J’ai d’ailleurs le regret de ne rien croire à la raison qu’invoque l’indiscret et imprudent saint Jérôme sur l’origine et l’épithète de Tarse donnée à Paul, puisque Paul il y a, apparemment, natif de Giscala. Sans discuter le vocable Tarseus des Écritures, traduit par Tartiote, qui se dit en grec Tarsios, je constate que la racine grecque Tars a formé quelques mots auxquels s’attache le sens de claie, panier tressé, navire à rames. Si l’on veut bien se souvenir que Saül, pour échapper aux Juifs, qui, à Damas, voulaient le faire périr, gardant les portes de sa maison, ne fut sauvé qu’au moyen d’une corbeille dans laquelle les disciples le descendirent, — les Actes, IX, 5 emploient le mot grec pour nous dérouter, — je soupçonne l’épithète grecque de n’être qu’une allusion à cet événement. Saül, ce n’est pas Saül Tartiote ou de Tarse, mais Saül l’encorbeillé. A Jérusalem, peu après, menacé encore, Saül n’échappe au péril qu’en entrant dans une corbeille, cette fois, le mot y est, ou dans Tarse. Enfin, il n’échappe aux Juifs, définitivement, après sa comparution devant Festus et Agrippa, qu’en en appelant à César, à Rome, où l’on ne peut aller que par mer, sur un navire à rang de rames : Tarsos, toujours. Nous savons par des exemples que les scribes évangéliques ne reculent pas devant le calembour symbolique et équivoque.
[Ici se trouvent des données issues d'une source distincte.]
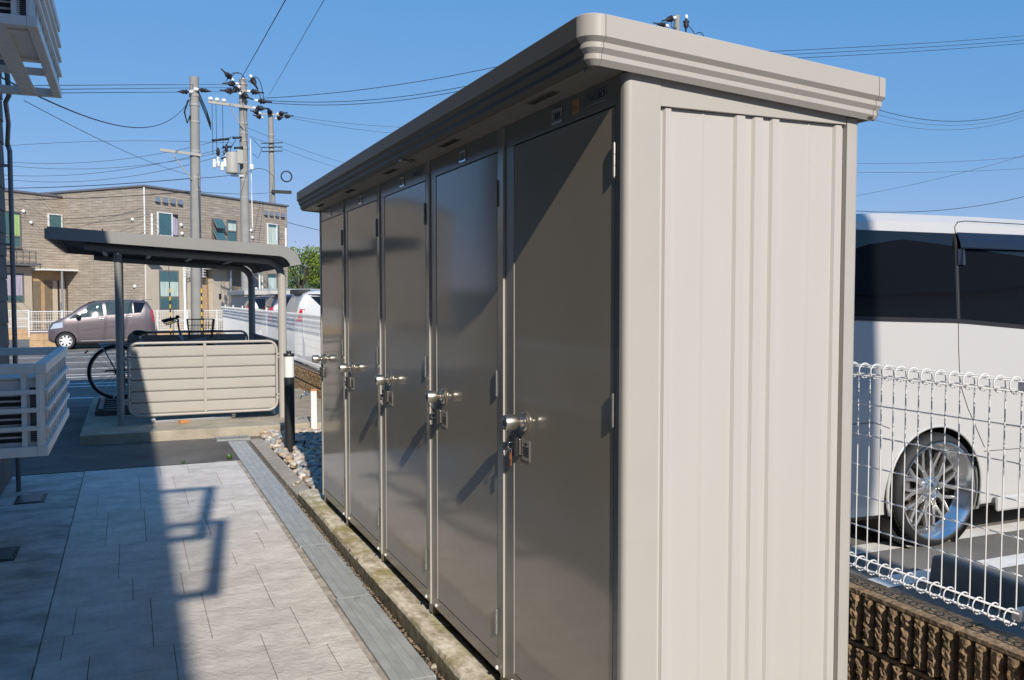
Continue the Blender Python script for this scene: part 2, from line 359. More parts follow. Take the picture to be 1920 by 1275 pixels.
def boolean_cut(o, cutter_mb):
    cme = cutter_mb.mesh('cut'); co = bpy.data.objects.new('cut', cme); COL.objects.link(co)
    # the cutter is built in the same space as the object's parent chain
    md = o.modifiers.new('cut', 'BOOLEAN'); md.object = co; md.solver = 'EXACT'; md.operation = 'DIFFERENCE'
    bpy.context.view_layer.update(); dg = bpy.context.evaluated_depsgraph_get()
    me = bpy.data.meshes.new_from_object(o.evaluated_get(dg)); mats = list(o.data.materials)
    o.modifiers.remove(md); o.data = me
    if not me.materials:
        for x in mats: me.materials.append(x)
    bpy.data.objects.remove(co)
# ------------------------------------------------------------------ ground
g = MB(); g.add([(-600,-300,-0.012),(700,-300,-0.012),(700,900,-0.012),(-600,900,-0.012)], [(0,1,2,3)])
ground = struct(g.build('ground', 'asphalt_lot'))
g = MB(); g.add([(-6.0,8.52,-0.007),(1.10,8.52,-0.007),(1.10,13.6,-0.007),(-6.0,13.6,-0.007)], [(0,1,2,3)])
apron = struct(g.build('asphalt_apron', 'asphalt'))
# painted bay lines of the car park, along X: pairs of lines between the bays
def line(x0, y0, x1, y1, z=-0.008):
    MB().add([(x0,y0,z),(x1,y0,z),(x1,y1,z),(x0,y1,z)], [(0,1,2,3)]).build('painted_line', 'line_paint', ground)
for yy in (0.85, 3.40, 3.92, 6.45, 6.97, 9.5, 10.02, 12.55, 13.07, 15.6, 16.12, 18.65):
    line(2.95, yy, 8.2, yy+0.15)
for yy in (14.75, 16.7, 17.25, 18.7, 19.3, 20.9, 23.0, 25.2, 27.0):
    line(-6.5, yy, 2.0, yy+0.15)
# pavement of stamped concrete, slab by slab
g = MB(); g.box(-0.94,-3.2,-0.10,0.880,8.46,-0.007)
pave = struct(g.build('pavement', 'grout'))
# left strip
for (a, b) in ((-3.2,-0.6),(-0.594,2.1),(2.106,5.68),(5.686,8.455)):
    MB().box(-0.935,a,-0.06,-0.385,b,0.0).build('paving_slab', 'stamped_dirty', pave, bevel=0.004)
rows = [  # (y0, y1, x cuts)
 (8.0,8.455,[0.22,0.45]),(7.42,8.0,[0.05,0.31,0.66]),(6.75,7.42,[-0.24,0.05,0.37,0.55]),(6.42,6.75,[-0.16,0.07,0.66]),
 (5.84,6.42,[-0.16,0.07,0.45,0.80]),(5.42,5.84,[-0.08,0.28,0.72]),(5.12,5.42,[-0.08,0.28,0.53]),(4.73,5.12,[-0.01,0.23,0.62]),
 (4.34,4.73,[-0.26,0.07,0.31,0.62]),(4.05,4.34,[-0.29,0.07,0.31,0.69]),(3.80,4.05,[-0.18,0.15,0.51,0.69]),(3.48,3.80,[-0.18,0.15,0.51,0.76]),
 (3.05,3.48,[-0.1,0.33,0.62]),(2.6,3.05,[-0.2,0.1,0.5]),(2.1,2.6,[0.0,0.3,0.7]),(1.6,2.1,[-0.15,0.22,0.55]),(1.0,1.6,[0.05,0.4]),
 (0.4,1.0,[-0.2,0.2,0.6]),(-0.3,0.4,[0.0,0.5]),(-1.0,-0.3,[-0.1,0.3]),(-1.7,-1.0,[0.1,0.5]),(-2.4,-1.7,[0.2]),(-3.2,-2.4,[0.0,0.5])]
def jit(a): return a + rnd.uniform(-0.006, 0.006)
for (a, b, cuts) in rows:
    xs = [-0.379] + cuts + [0.856]
    for i in range(len(xs)-1):
        t = 0.0; gj = 0.0018
        ra, rb = (0.884, 0.884) if i == len(xs)-2 else (xs[i+1]-gj, xs[i+1]-gj)
        MB().prism([(xs[i]+gj, a+0.0011), (ra, a+0.0011), (rb, b-0.0011), (xs[i]+gj, b-0.0011)], -0.06, t, 'z').build('paving_slab', 'stamped', pave)
# concrete strip between pavement and channel
def rough_strip(name, m, x0, x1, y0, y1, z0, z1, amp, parent=None, nx=4, ny=120, seed=1):
    r = random.Random(seed); s = MB()
    H = [[z1 + r.uniform(-amp, amp) for _ in range(ny+1)] for _ in range(nx+1)]
    J = [[r.uniform(-amp, amp)*1.6 for _ in range(ny+1)] for _ in range(2)]
    def fn(u, v):
        i = round(u*nx); j = round(v*ny); x = x0 + (x1-x0)*u
        if i == 0: x += J[0][j]
        if i == nx: x += J[1][j]
        return (x, y0+(y1-y0)*v, H[i][j])
    s.grid(fn, nx, ny)
    return s.build(name, m, parent, smooth=True, fix=False)
struct(rough_strip('concrete_edging', 'border_conc', 0.70, 0.96, -3.2, 8.6, 0, -0.009, 0.0022, nx=14, ny=600))
# bed below channel, sleeper and shed
struct(rough_strip('soil_bed', 'soil', 0.99, 2.46, -3.2, 9.98, 0, -0.012, 0.004, nx=60, ny=500, seed=4))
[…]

[5] Pour le Talmud, Renan se trompe. On la rencontre, Nazareth, mais les Talmuds commencent au IVe siècle.

[6] Sous le nom turc d’En-Nasirah, tiré de Nazareth, depuis.

[7] Par Bethlehem et sa crèche, on comprendra comment, sur le papier, on fabrique des miracles et des mystères ! vierges-mères et mères-vierges, au souffle de Dieu, dont on sait bien qu’il ne protestera pas.